Required work :: Write out, precisely and in full, each line of the material.

Data section ::
☆ ☆ ☆ ☆

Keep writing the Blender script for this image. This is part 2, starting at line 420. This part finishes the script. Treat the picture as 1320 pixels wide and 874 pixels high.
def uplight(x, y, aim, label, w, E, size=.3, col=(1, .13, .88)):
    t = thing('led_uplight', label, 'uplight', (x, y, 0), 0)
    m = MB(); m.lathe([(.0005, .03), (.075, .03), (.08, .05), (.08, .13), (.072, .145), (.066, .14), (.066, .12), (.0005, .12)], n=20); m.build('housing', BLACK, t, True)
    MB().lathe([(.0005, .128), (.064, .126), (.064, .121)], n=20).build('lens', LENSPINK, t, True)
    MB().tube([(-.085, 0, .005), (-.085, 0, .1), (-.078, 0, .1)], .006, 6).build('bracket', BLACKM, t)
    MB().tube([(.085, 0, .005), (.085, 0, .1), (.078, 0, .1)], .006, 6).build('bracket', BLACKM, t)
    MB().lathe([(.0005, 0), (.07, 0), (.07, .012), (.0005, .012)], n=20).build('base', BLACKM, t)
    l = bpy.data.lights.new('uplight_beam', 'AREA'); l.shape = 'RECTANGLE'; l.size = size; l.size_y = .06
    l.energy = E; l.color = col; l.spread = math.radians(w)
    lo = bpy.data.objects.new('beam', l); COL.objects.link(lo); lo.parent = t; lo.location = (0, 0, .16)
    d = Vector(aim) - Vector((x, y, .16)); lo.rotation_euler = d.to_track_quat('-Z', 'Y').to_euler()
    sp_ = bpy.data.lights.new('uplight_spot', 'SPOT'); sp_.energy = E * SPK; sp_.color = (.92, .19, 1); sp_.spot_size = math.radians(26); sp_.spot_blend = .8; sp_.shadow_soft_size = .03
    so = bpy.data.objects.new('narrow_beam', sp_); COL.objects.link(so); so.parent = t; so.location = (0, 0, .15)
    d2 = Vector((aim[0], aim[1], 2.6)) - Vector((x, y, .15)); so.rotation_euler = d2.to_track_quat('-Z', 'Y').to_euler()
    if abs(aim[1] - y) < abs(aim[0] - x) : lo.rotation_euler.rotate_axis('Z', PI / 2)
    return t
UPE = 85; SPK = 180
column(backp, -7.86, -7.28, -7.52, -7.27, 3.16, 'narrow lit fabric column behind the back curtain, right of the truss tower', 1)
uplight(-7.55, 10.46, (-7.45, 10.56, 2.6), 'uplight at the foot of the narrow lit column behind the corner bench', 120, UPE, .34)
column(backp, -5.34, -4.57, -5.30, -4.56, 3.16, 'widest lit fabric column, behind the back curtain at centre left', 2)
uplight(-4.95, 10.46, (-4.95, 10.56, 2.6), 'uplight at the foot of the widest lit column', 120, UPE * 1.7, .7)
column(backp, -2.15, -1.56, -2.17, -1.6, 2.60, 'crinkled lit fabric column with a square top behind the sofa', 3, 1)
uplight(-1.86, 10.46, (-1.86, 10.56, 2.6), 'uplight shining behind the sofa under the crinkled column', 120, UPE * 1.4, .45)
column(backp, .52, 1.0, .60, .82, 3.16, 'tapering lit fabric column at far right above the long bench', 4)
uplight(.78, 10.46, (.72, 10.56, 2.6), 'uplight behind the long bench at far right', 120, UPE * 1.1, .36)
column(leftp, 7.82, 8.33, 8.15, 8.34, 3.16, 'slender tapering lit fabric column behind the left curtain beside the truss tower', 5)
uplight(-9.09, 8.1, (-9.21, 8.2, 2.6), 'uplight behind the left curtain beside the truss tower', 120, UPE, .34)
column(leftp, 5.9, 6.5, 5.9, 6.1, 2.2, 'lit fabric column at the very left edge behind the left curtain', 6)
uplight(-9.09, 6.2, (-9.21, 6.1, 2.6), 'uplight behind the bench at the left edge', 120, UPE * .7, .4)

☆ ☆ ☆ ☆

Written solution ::
Keep writing the Blender script for this image. This is part 2, starting at line 420. This part finishes the script. Treat the picture as 1320 pixels wide and 874 pixels high.
def uplight(x, y, aim, label, w, E, size=.3, col=(1, .13, .88)):
    t = thing('led_uplight', label, 'uplight', (x, y, 0), 0)
    m = MB(); m.lathe([(.0005, .03), (.075, .03), (.08, .05), (.08, .13), (.072, .145), (.066, .14), (.066, .12), (.0005, .12)], n=20); m.build('housing', BLACK, t, True)
    MB().lathe([(.0005, .128), (.064, .126), (.064, .121)], n=20).build('lens', LENSPINK, t, True)
    MB().tube([(-.085, 0, .005), (-.085, 0, .1), (-.078, 0, .1)], .006, 6).build('bracket', BLACKM, t)
    MB().tube([(.085, 0, .005), (.085, 0, .1), (.078, 0, .1)], .006, 6).build('bracket', BLACKM, t)
    MB().lathe([(.0005, 0), (.07, 0), (.07, .012), (.0005, .012)], n=20).build('base', BLACKM, t)
    l = bpy.data.lights.new('uplight_beam', 'AREA'); l.shape = 'RECTANGLE'; l.size = size; l.size_y = .06
    l.energy = E; l.color = col; l.spread = math.radians(w)
    lo = bpy.data.objects.new('beam', l); COL.objects.link(lo); lo.parent = t; lo.location = (0, 0, .16)
    d = Vector(aim) - Vector((x, y, .16)); lo.rotation_euler = d.to_track_quat('-Z', 'Y').to_euler()
    sp_ = bpy.data.lights.new('uplight_spot', 'SPOT'); sp_.energy = E * SPK; sp_.color = (.92, .19, 1); sp_.spot_size = math.radians(26); sp_.spot_blend = .8; sp_.shadow_soft_size = .03
    so = bpy.data.objects.new('narrow_beam', sp_); COL.objects.link(so); so.parent = t; so.location = (0, 0, .15)
    d2 = Vector((aim[0], aim[1], 2.6)) - Vector((x, y, .15)); so.rotation_euler = d2.to_track_quat('-Z', 'Y').to_euler()
    if abs(aim[1] - y) < abs(aim[0] - x) : lo.rotation_euler.rotate_axis('Z', PI / 2)
    return t
UPE = 85; SPK = 180
column(backp, -7.86, -7.28, -7.52, -7.27, 3.16, 'narrow lit fabric column behind the back curtain, right of the truss tower', 1)
uplight(-7.55, 10.46, (-7.45, 10.56, 2.6), 'uplight at the foot of the narrow lit column behind the corner bench', 120, UPE, .34)
column(backp, -5.34, -4.57, -5.30, -4.56, 3.16, 'widest lit fabric column, behind the back curtain at centre left', 2)
uplight(-4.95, 10.46, (-4.95, 10.56, 2.6), 'uplight at the foot of the widest lit column', 120, UPE * 1.7, .7)
column(backp, -2.15, -1.56, -2.17, -1.6, 2.60, 'crinkled lit fabric column with a square top behind the sofa', 3, 1)
uplight(-1.86, 10.46, (-1.86, 10.56, 2.6), 'uplight shining behind the sofa under the crinkled column', 120, UPE * 1.4, .45)
column(backp, .52, 1.0, .60, .82, 3.16, 'tapering lit fabric column at far right above the long bench', 4)
uplight(.78, 10.46, (.72, 10.56, 2.6), 'uplight behind the long bench at far right', 120, UPE * 1.1, .36)
column(leftp, 7.82, 8.33, 8.15, 8.34, 3.16, 'slender tapering lit fabric column behind the left curtain beside the truss tower', 5)
uplight(-9.09, 8.1, (-9.21, 8.2, 2.6), 'uplight behind the left curtain beside the truss tower', 120, UPE, .34)
column(leftp, 5.9, 6.5, 5.9, 6.1, 2.2, 'lit fabric column at the very left edge behind the left curtain', 6)
uplight(-9.09, 6.2, (-9.21, 6.1, 2.6), 'uplight behind the bench at the left edge', 120, UPE * .7, .4)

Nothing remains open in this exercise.